Task details:
How many of these lines hold the string "objects"? Answer with the number only.

Dataset records
● ● ●

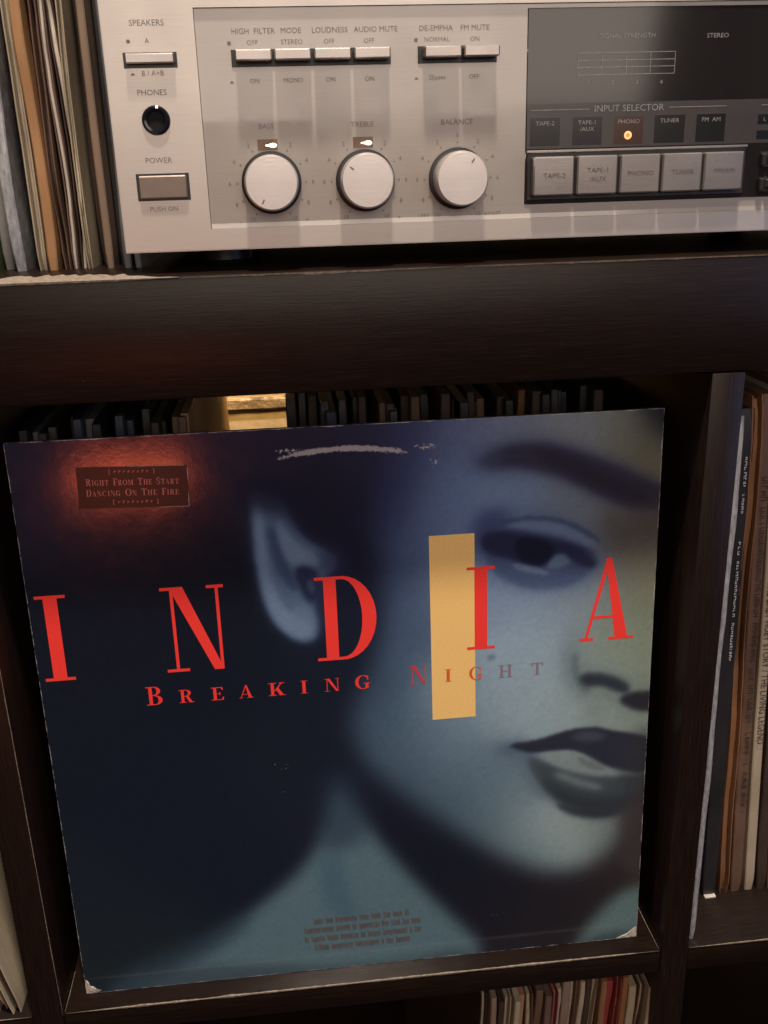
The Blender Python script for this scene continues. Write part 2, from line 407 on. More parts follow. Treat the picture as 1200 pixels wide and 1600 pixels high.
# compartment under the album
G = 'records in the compartment under the album'
x = .205; seq = [dk_brown, taupe, dk_brown, cream_c, cream_c, tan_c, brown_c, brown_c, mauve, red_c, cream_c, taupe, brown_c, cream_c, dk_brown, cream_c, rust, red_c, red_c, rust, cream_c, brown_c, cream_c, olive, cream_c, olive, slate, cream_c, mauve, dk_brown]
for k, mt in enumerate(seq):
    th = rnd.uniform(.0036, .0056)
    if x+th > .318: break
    sleeve(x+th/2+.012, .012+rnd.uniform(0, .008)-.004*math.sin(k*.35), -.351, th*.9, mt, '%s record edge in the compartment under the album, %s from the left' % (NM[mt], ORD[k]), G, lean=-3.2, h=.3135+rnd.uniform(-.004, .003), seed=130+k, wob=.0012, opening=k % 3 == 0)
    x += th
# ------------------------------------------------------------------ the stereo receiver
AX, AY, AZ = .0766, .020, .3953
rec = empty('stereo_receiver', (AX, AY, AZ))
tag(rec, 'silver stereo receiver with three round knobs and dark display standing on the shelving unit', 'stereo receiver')
def mm(*a): return [v/1000. for v in a]
def rb(name, x0, x1, z0, z1, y0, y1, mat, parent=rec, bev=0., seg=2):
    x0, x1, z0, z1, y0, y1, bev = mm(x0, x1, z0, z1, y0, y1, bev)
    return box(name, x0, x1, y0, y1, z0, z1, mat, parent, bev, seg)
FW, FH = 435., 112.
steel = mat_plain('dark_steel_case', (.022, .021, .021), .5, .3)
rb('case', 9, FW-9, 2, FH-3, 6.2, 300, steel, bev=.6)
for x in (40, FW-40):
    for y in (45, 270):
        f = lathe('foot', [(0, 0), (.011, 0), (.0125, .002), (.0125, .0115), (0, .0115)], black_pl, rec, (x/1000, y/1000, 0), 24)
        f.rotation_euler = (R(90), 0, 0); f.location.z = -(AZ-TOP)+.0002
# front: a frame of four bars round the recessed control panel
bm = bmesh.new()
outer = [(0, 0), (FW, 0), (FW, FH), (0, FH)]; inner = [(37, 8.9), (FW-37, 8.9), (FW-37, 94.2), (37, 94.2)]
def V(p, y): return bm.verts.new((p[0]/1000, y/1000, p[1]/1000))
of = [V(p, 0) for p in outer]; ob = [V(p, 6) for p in outer]; inf = [V(p, 0) for p in inner]; inb = [V(p, 1.6) for p in inner]
for i in range(4):
    j = (i+1) % 4
    bm.faces.new((of[i], of[j], inf[j], inf[i])); bm.faces.new((inf[i], inf[j], inb[j], inb[i])); bm.faces.new((of[j], of[i], ob[i], ob[j]))
bm.faces.new(ob)
bmesh.ops.recalc_face_normals(bm, faces=bm.faces)
bmesh.ops.bevel(bm, geom=[e for e in bm.edges if all(v in of for v in e.verts)], offset=.0004, segments=2, affect='EDGES')
finish('faceplate', bm, alu, rec, True)
rb('control_panel', 37.2, FW-37.2, 9.1, 94, 1.2, 5.8, alu_panel)
bm = bmesh.new()   # sloped lip along the foot of the panel
a = [(37.3, 8.95, .75), (FW-37.3, 8.95, .75), (FW-37.3, 10.9, 1.17), (37.3, 10.9, 1.17)]
vs_ = [bm.verts.new((p[0]/1000, p[2]/1000, p[1]/1000)) for p in a]; bm.faces.new(vs_)
vb = [bm.verts.new((p[0]/1000, .0018, p[1]/1000)) for p in a]; bm.faces.new(vb[::-1])
for i in range(4): bm.faces.new((vs_[(i+1) % 4], vs_[i], vb[i], vb[(i+1) % 4]))
bmesh.ops.recalc_face_normals(bm, faces=bm.faces)
finish('panel_lip', bm, alu_panel, rec)
# dark display
m, nt, b = new_mat('smoked_acrylic')
f = noise_tex(nt, coords(nt), 1500, 2, .5)
sp = ramp(nt, f, [(.735, (0, 0, 0)), (.76, (1, 1, 1))])
f2 = noise_tex(nt, coords(nt, (1, 1, .6)), 22, 3, .5)
c = mix_c(nt, math_n(nt, 'MULTIPLY', sp, .35), mix_c(nt, f2, (.012, .011, .013), (.024, .021, .020)), (.22, .21, .21))
nt.links.new(c, b.inputs['Base Color'])
b.inputs['Roughness'].default_value = .10; b.inputs['Specular IOR Level'].default_value = .55
bump(nt, b, f2, .02, .001)
smoke = m
disp = rb('display_window', 174.3, FW-42, 14.6, 92.4, .8, 4, smoke, bev=.3)
lower = mat_plain('grey_display_mask', (.050, .045, .044), .25, var=.12, scale=60)
bm = bmesh.new(); rect(bm, .1748, (FW-43)/1000, .0375, .0555, .00078); finish('selector_band', bm, lower, disp)
spill_glow_m = mat_glow('spill_glow_indicator_glass', (.30, .085, .04), .10)  # weak emission imitates the indicator lamp's spill on this glass
spill_glow_m.node_tree.nodes['Principled BSDF'].inputs['Base Color'].default_value = (.014, .010, .010, 1); spill_glow_m.node_tree.nodes['Principled BSDF'].inputs['Roughness'].default_value = .2
ind_m = mat_plain('indicator_black', (.010, .010, .012), .2)
for i, (x0, x1) in enumerate(((176.1, 189.4), (195.0, 208.0), (213.5, 226.5), (231.5, 245.2), (250.4, 263.6))):
    bm = bmesh.new(); rect(bm, x0/1000, x1/1000, .0386, .0499, .00073); finish('indicator_window', bm, spill_glow_m if i == 2 else ind_m, disp)
for x0, z0, z1 in ((278.4, 45.2, 49.2), (278.4, 39.0, 42.6), (306, 45.2, 49.2), (306, 39.0, 42.6)):
    bm = bmesh.new(); rect(bm, x0/1000, (x0+22)/1000, z0/1000, z1/1000, .00073); finish('indicator_window', bm, ind_m, disp)
led = lathe('indicator_lamp', [(.0008, .00068), (.0016, .00066), (.0017, .00069)], mat_glow('orange_glow', (1., .36, .13), 1.5), disp, (.2198, 0, .0421), 24)
lathe('indicator_lamp_core', [(0, .00066), (.0008, .00067)], mat_glow('deep_orange_glow', (1., .22, .06), .6), disp, (.2198, 0, .0421), 20)
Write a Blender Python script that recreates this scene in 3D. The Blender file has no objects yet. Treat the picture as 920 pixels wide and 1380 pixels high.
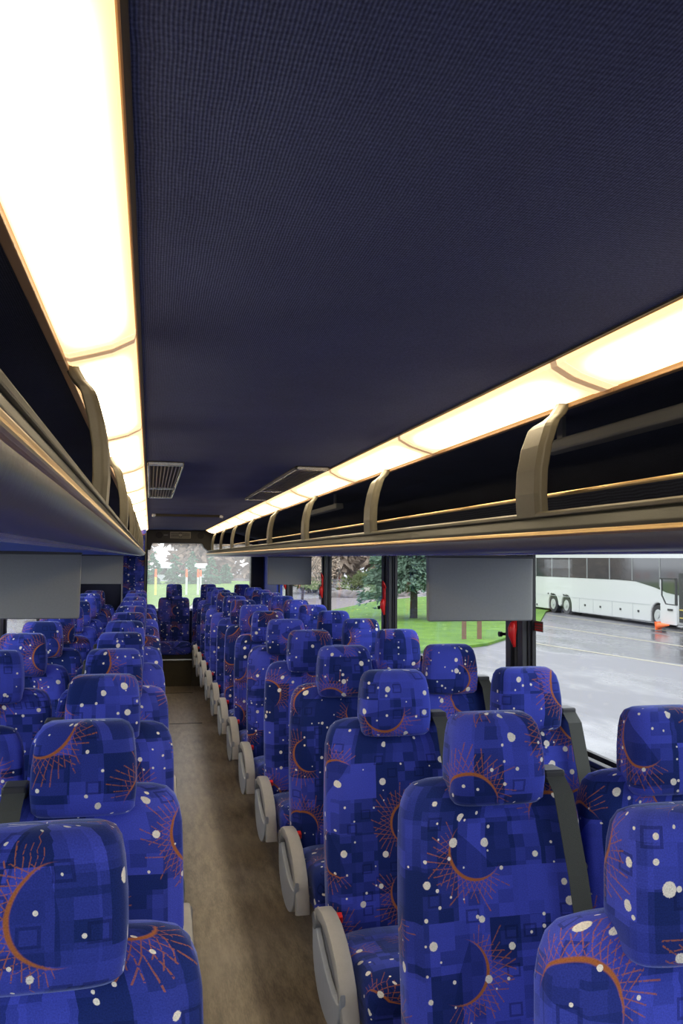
import bpy, bmesh, math, random
from mathutils import Vector, Matrix
random.seed(7)
S = bpy.context.scene
C = S.collection
PI = math.pi

# ------------------------------------------------------------ camera, sky, exposure
EYE = 1.70
W2C = [[0.97577304, -0.21861385, 0.00865807],
       [-0.02043953, -0.05168777, 0.99845411],
       [-0.21782838, -0.97444156, -0.0549039]]
cd = bpy.data.cameras.new('camera'); cam = bpy.data.objects.new('camera', cd); C.objects.link(cam)
cd.sensor_fit = 'VERTICAL'; cd.sensor_height = 36; cd.lens = 36 * 1150 / 1380
cd.clip_start = .02; cd.clip_end = 600
m = Matrix(W2C).transposed().to_4x4(); m.translation = (0, 0, EYE); cam.matrix_world = m
S.camera = cam
S.view_settings.view_transform = 'Standard'; S.view_settings.look = 'None'
S.view_settings.gamma = 1; S.view_settings.exposure = 0.48
S.view_settings.use_curve_mapping = False
S.cycles.use_denoising = True
S.cycles.max_bounces = 8; S.cycles.transparent_max_bounces = 12
S.cycles.caustics_reflective = False; S.cycles.caustics_refractive = False
S.cycles.sample_clamp_indirect = 6
SKY = 2.2
LAMP = 2.15
w = bpy.data.worlds.new('overcast_sky'); S.world = w; w.use_nodes = True
nt = w.node_tree; nt.nodes.clear()
tc = nt.nodes.new('ShaderNodeTexCoord'); sx = nt.nodes.new('ShaderNodeSeparateXYZ')
cr = nt.nodes.new('ShaderNodeValToRGB'); bg = nt.nodes.new('ShaderNodeBackground'); ow = nt.nodes.new('ShaderNodeOutputWorld')
cr.color_ramp.elements[0].position = 0.0; cr.color_ramp.elements[0].color = (.78, .82, .88, 1)
cr.color_ramp.elements[1].position = .8; cr.color_ramp.elements[1].color = (1, 1.02, 1.08, 1)
nt.links.new(tc.outputs['Generated'], sx.inputs[0]); nt.links.new(sx.outputs[2], cr.inputs[0])
nt.links.new(cr.outputs[0], bg.inputs[0]); bg.inputs[1].default_value = SKY
nt.links.new(bg.outputs[0], ow.inputs[0])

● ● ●

Written answer:
2